Ketika sholat aku masih merasakan kegelisahan bahkan hampir menangis. Selesai sholat, kesadaranku seperti meningkat. Aku masih bingung apa yang sebetulnya terjadi dengan diriku. Kini sudah tidak terdengar lagi suara ibu. Kemudian aku teringat apa yang telah aku lakukan kepada ibu. Sekarang aku benar-benar menangis. Apa yang telah ku lakukan sebagai seorang muslimah. Aku tahu, malam ini aku telah  benar-benar berdosa kepada mamak.
Dengan kondisi bingung, kalau tidak bisa dibilang setengah sadar aku melanjutkan prosesi tidur dengan sempurna, sudah menggosok gigi, menyapu tempat tidur 3x dengan membaca ta’awuz, membaca doa tidur.
Keesokan harinya. Setelah menunaikan sholat subuh dikamar.
“Neuk (nak)..............., tolong lihat air dikompor bentar, kalau sudah mendidih matikan ya?,” itu suara mamak, kali ini ia memanggilku lembut.
“Ha?, mamak memanggil aku apa?, neuk?,” bicaraku dalam hati karena terkejut dengan panggilan mamak untukku. Mamak akan memanggilku Neuk apabila aku berbuat baik dan kalau ia sedang senang hatinya. Tapi kalau ada kesalahan yang aku lakukan dan ia tidak senang, maka ia akan memanggilku dengan nama.

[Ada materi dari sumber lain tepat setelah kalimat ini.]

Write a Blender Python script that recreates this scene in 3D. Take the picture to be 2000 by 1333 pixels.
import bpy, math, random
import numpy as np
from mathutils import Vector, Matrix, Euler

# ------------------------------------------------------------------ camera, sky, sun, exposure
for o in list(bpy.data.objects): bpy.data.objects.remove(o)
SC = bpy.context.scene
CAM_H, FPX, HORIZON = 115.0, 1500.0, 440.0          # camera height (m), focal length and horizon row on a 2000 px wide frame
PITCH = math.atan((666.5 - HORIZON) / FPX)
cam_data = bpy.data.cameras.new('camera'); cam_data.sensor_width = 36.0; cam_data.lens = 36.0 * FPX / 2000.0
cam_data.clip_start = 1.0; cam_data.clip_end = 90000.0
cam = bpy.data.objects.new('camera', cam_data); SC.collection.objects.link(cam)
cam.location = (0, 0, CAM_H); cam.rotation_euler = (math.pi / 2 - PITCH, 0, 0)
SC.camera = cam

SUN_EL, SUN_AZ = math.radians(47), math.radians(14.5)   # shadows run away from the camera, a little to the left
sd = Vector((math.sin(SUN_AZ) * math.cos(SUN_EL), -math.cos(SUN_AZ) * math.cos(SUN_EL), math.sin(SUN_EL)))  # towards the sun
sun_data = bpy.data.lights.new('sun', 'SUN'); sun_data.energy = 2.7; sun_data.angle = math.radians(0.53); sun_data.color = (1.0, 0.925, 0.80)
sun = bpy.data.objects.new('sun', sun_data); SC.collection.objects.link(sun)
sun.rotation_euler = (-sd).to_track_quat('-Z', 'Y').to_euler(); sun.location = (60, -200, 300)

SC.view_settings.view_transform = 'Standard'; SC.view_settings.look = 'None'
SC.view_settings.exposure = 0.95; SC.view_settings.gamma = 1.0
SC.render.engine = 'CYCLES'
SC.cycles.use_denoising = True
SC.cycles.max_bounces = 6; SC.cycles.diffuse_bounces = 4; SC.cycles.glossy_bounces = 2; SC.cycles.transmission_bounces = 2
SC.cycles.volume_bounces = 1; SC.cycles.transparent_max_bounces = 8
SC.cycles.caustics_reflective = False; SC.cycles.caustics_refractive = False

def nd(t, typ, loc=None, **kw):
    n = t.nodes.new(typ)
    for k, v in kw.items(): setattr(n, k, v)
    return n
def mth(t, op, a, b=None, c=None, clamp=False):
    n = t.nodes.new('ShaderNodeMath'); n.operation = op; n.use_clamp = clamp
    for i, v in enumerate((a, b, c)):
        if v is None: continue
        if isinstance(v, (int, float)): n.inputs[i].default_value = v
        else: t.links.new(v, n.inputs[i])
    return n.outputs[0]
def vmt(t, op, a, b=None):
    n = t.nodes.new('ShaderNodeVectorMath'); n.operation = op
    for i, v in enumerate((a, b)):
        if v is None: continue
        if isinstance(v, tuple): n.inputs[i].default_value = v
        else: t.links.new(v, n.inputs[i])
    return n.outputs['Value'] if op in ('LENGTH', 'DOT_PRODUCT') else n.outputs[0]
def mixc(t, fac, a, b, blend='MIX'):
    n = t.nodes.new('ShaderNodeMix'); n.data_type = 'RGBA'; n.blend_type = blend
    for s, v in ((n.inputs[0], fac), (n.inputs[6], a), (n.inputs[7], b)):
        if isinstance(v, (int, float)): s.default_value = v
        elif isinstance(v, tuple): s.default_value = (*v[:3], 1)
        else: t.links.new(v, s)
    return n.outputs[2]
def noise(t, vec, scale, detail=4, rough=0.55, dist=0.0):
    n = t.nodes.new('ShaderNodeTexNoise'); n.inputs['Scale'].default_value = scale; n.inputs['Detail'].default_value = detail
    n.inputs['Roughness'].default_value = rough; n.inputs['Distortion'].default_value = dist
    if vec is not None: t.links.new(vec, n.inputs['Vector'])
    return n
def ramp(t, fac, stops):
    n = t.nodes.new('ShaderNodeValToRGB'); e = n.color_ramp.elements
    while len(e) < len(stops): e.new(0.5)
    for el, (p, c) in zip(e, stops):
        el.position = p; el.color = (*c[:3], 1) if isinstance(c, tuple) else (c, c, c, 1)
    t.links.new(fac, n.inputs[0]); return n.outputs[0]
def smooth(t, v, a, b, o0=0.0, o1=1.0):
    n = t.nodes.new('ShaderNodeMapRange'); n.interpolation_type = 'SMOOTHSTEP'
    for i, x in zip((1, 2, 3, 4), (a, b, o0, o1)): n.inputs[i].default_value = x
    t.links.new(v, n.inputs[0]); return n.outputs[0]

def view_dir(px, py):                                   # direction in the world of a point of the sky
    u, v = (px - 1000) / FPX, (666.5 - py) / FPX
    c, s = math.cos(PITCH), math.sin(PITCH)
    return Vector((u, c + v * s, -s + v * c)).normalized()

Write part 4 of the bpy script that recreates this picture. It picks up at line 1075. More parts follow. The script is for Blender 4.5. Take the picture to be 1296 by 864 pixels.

“Ya, mak...,”jawabku juga lembut.
Pikiranku kembali mengingat kepada kejadian tadi malam. Pagi ini kurasa kesadaranku sudah penuh. Walau badan masih sedikit terasa pegal.
“Yang tadi malam itu, mimpi bukan ya?. Tapi kog mamak biasa aja tuh, seperti tidak terjadi apa-apa,” pikirku dalam hati.
Sikap mamak memang biasa saja. Biasanya kalau ada kesalahan yang aku lakukan, bisa-bisa seharian mamak diam-diaman kepadaku. Tapi, pagi ini, wajah mamak justru secerah mentari seperti biasanya. Seolah memang tidak terjadi apa-apa tadi malam.
***
Sampai sekarang belum mampu kupahami, kenapa aku sampai bisa melakukan hal itu. Mungkin tuhan ingin aku merasakan bagaimana rasanya menjadi skizofrenik. Dengan kejadian itu, aku lebih menghargai kondisiku yang sekarang ini. Tuhan memberikan kehidupan yang normal untukku. Tak terbayangkan, bagaimana rasanya menjadi penderita Skizofrenia selamanya, dengan selalu dihinggapi bisikan-bisikan aneh yang mengontrol kehidupan, bahkan menyuruh penderitanya (skizofrenik) untuk melakukan bunuh diri, perasaan gundah gelisah yang luar biasa, selalu menghantui.
Aku katakan, cukup semalam!, cukup  malam itu saja ya Rabb. Ampuni hamba yang banyak mengeluh dengan segala kekurangan yang Engkau berikan. Ampuni hamba yang jarang melihat apalagi bersyukur terhadap nikmat dan kelebihan-kelebihan yang Engkau berikan.